* GOAL
Only the lines from the start of the data to the line containing "o = link('wall_right', me);", both included, should be output, exactly and without pictures.

* RAW DATA
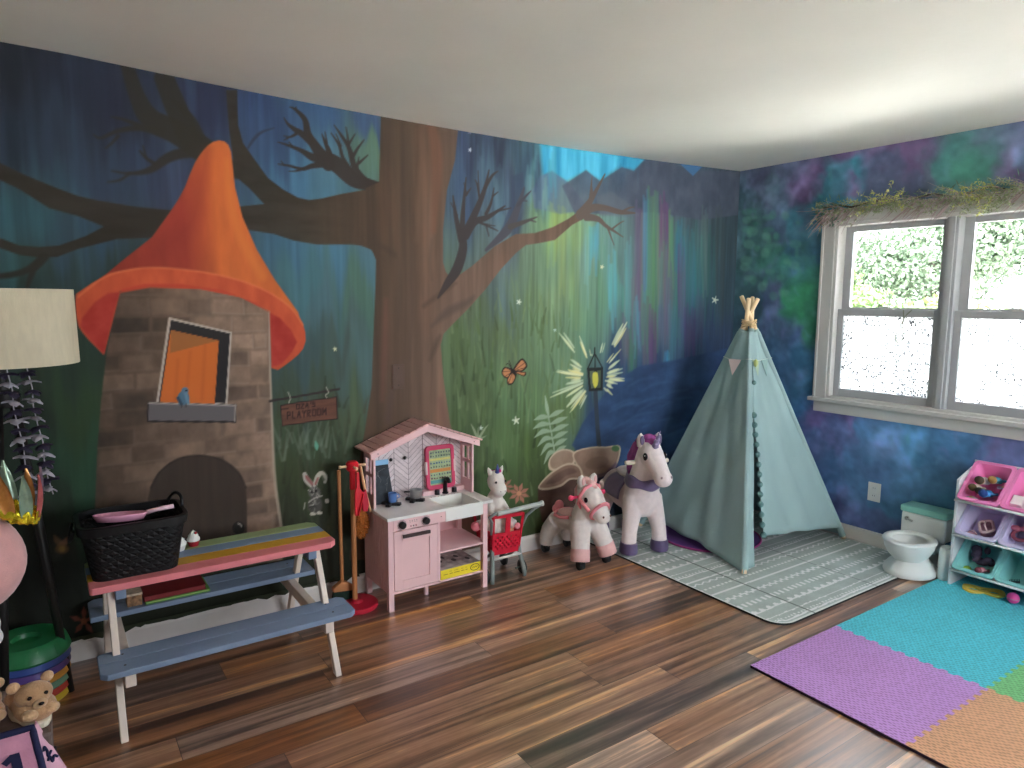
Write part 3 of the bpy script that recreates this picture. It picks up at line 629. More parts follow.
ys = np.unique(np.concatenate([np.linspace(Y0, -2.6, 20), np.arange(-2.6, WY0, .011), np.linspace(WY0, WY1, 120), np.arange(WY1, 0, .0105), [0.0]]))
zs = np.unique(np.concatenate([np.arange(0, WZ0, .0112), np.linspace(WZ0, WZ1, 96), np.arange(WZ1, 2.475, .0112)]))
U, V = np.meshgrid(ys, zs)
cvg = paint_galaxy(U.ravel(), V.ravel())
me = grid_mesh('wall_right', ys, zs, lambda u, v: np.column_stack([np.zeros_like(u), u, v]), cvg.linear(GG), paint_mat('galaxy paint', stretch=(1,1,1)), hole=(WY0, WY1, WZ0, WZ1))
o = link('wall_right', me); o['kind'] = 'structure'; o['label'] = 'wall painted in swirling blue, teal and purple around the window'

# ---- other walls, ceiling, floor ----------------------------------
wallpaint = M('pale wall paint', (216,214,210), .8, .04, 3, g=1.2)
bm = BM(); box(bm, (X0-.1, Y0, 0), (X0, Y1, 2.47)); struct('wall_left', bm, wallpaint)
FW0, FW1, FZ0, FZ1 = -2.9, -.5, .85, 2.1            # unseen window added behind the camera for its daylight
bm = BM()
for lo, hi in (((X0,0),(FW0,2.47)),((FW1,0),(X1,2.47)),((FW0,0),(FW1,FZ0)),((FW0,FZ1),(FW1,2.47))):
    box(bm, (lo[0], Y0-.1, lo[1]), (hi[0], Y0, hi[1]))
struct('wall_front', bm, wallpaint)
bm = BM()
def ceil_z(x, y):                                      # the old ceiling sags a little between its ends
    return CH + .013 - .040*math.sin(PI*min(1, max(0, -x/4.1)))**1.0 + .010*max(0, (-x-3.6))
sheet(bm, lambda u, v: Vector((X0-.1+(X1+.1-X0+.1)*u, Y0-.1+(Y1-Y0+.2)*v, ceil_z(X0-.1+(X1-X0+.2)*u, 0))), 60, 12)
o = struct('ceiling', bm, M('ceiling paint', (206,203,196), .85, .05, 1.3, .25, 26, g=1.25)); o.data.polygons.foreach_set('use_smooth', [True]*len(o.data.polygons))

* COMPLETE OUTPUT
Write part 3 of the bpy script that recreates this picture. It picks up at line 629. More parts follow.
ys = np.unique(np.concatenate([np.linspace(Y0, -2.6, 20), np.arange(-2.6, WY0, .011), np.linspace(WY0, WY1, 120), np.arange(WY1, 0, .0105), [0.0]]))
zs = np.unique(np.concatenate([np.arange(0, WZ0, .0112), np.linspace(WZ0, WZ1, 96), np.arange(WZ1, 2.475, .0112)]))
U, V = np.meshgrid(ys, zs)
cvg = paint_galaxy(U.ravel(), V.ravel())
me = grid_mesh('wall_right', ys, zs, lambda u, v: np.column_stack([np.zeros_like(u), u, v]), cvg.linear(GG), paint_mat('galaxy paint', stretch=(1,1,1)), hole=(WY0, WY1, WZ0, WZ1))
o = link('wall_right', me); o['kind'] = 'structure'; o['label'] = 'wall painted in swirling blue, teal and purple around the window'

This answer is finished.